The 2nd Battalion had already suffered terrible losses in Belgium and France in the early stages of the war and, once rebuilt, it became part of the 14th Army in India in 1943.

After battling Japanese forces in the Arakan and at Kohima, in late 1944, the battalion joined the 14th Army’s advance towards Mandalay, where the Japanese Army in central Burma was to be destroyed.

Following the fall of Mandalay in early April 1945, the battalion’s next mission was to invade Rangoon. The Durham lads were flown back to India to train for the sea-borne invasion of the Burmese capital, but Rangoon was captured while the battalion was on-board ship, gearing up for the assault.

As German forces were surrendering in Europe on May 7 – the day before VE Day – the men from the North-East of England were given permission to leave the invasion ship to swim in the sea. Then, on VE Day itself, they were given two bottles of beer each to toast the victory. It was far from being chilled, but how good that beer must have tasted.

The end was finally in sight and the men began to dream of going home, but there was still work to do – Japan still had to be defeated.

After landing in Rangoon, the Durhams’ task was to patrol the city and nearby villages, collecting abandoned weapons and rooting out Japanese stragglers. To keep their minds off demobilisation, the British soldiers maintained their training but also played sports and enjoyed other forms of entertainment.
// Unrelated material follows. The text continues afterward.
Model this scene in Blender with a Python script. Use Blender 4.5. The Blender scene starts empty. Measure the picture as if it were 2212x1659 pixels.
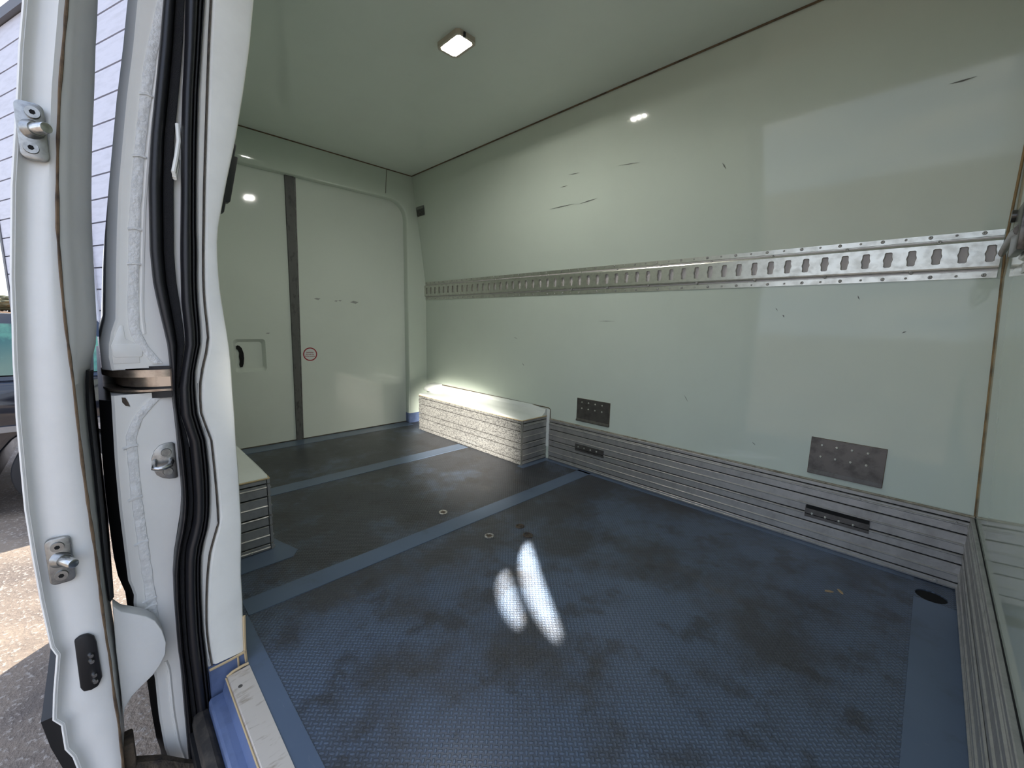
import bpy, bmesh, math, random
from mathutils import Vector, Matrix
random.seed(7)
S = bpy.context.scene
COL = S.collection

# ------------------------------------------------------------------ camera
cam_d = bpy.data.cameras.new('camera'); cam = bpy.data.objects.new('camera', cam_d); COL.objects.link(cam)
cam_d.sensor_fit = 'HORIZONTAL'; cam_d.sensor_width = 36.0; cam_d.lens = 36.0 * 898.06 / 2212.0
cam_d.clip_start = 0.02; cam_d.clip_end = 500
_r = Vector((0.70357, 0.71031, 0.02134)); _u = Vector((-0.11977, 0.08894, 0.98881)); _b = Vector((0.70046, -0.69825, 0.14765))
M = Matrix((_r, _u, _b)).transposed().to_4x4(); M.translation = Vector((-0.1457, -0.0813, 0.7559))
cam.matrix_world = M
S.camera = cam

# ------------------------------------------------------------------ sky, sun, exposure
SKY = 1.75
SUN = 7.5
LED = 1900.0
S.view_settings.view_transform = 'Standard'; S.view_settings.look = 'None'
S.view_settings.exposure = 0.42; S.view_settings.gamma = 1.0; S.view_settings.use_curve_mapping = False
W = bpy.data.worlds.new('sky'); S.world = W; W.use_nodes = True
nt = W.node_tree; nt.nodes.clear()
def N(t, kind, **kw):
    n = t.nodes.new(kind)
    for k, v in kw.items(): setattr(n, k, v)
    return n
out = N(nt, 'ShaderNodeOutputWorld'); bg = N(nt, 'ShaderNodeBackground'); tc = N(nt, 'ShaderNodeTexCoord')
sep = N(nt, 'ShaderNodeSeparateXYZ'); nt.links.new(tc.outputs['Generated'], sep.inputs[0])
grad = N(nt, 'ShaderNodeValToRGB'); nt.links.new(sep.outputs[2], grad.inputs[0])
e = grad.color_ramp.elements
e[0].position = 0.0; e[0].color = (0.60, 0.70, 0.86, 1); e[1].position = 0.6; e[1].color = (0.20, 0.34, 0.66, 1)
mp = N(nt, 'ShaderNodeMapping'); mp.inputs['Scale'].default_value = (2.2, 2.2, 9.0); nt.links.new(tc.outputs['Generated'], mp.inputs[0])
nz = N(nt, 'ShaderNodeTexNoise'); nz.inputs['Scale'].default_value = 2.2; nz.inputs['Detail'].default_value = 7; nt.links.new(mp.outputs[0], nz.inputs[0])
cr = N(nt, 'ShaderNodeValToRGB'); nt.links.new(nz.outputs[0], cr.inputs[0])
cr.color_ramp.elements[0].position = 0.43; cr.color_ramp.elements[1].position = 0.66
mx = N(nt, 'ShaderNodeMixRGB'); mx.inputs[2].default_value = (0.93, 0.94, 0.97, 1)
nt.links.new(cr.outputs[0], mx.inputs[0]); nt.links.new(grad.outputs[0], mx.inputs[1])
nt.links.new(mx.outputs[0], bg.inputs[0]); bg.inputs[1].default_value = SKY; nt.links.new(bg.outputs[0], out.inputs[0])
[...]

It was to be three more months before the first of the Durham soldiers were able to return home but, in the meantime, the hard-fought victory of the Allied forces in Burma was celebrated with a parade in Rangoon on June 15, 1945. The salute was taken by the Supreme Allied Commander, Louis Mountbatten, but it was literally a case of raining on the parade.

New uniforms had been issued, along with Burma Star ribbons, and the stage was set as the men left their barracks and assembled on a muddy field near the Shwedagon Pagoda. They waited two hours for Lord Mountbatten’s arrival, which coincided with the heavens opening...and when it rains in Burma, it really rains.

“It rained so hard, that within a couple of minutes, we looked as though we had just been dragged out of a river,” recalled one battalion member. “We marched past, shivering, half-blinded by the rain, our boots full of water – and we were told by spectators that we looked very nice.”

The wait continued until Japan surrendered on August 15 after the bombing of Hiroshima and Nagasaki. The war was over but the 2nd Battalion of the DLI did not hold a ceremony to mark the final victory. They simply prepared to go home to their beloved County Durham.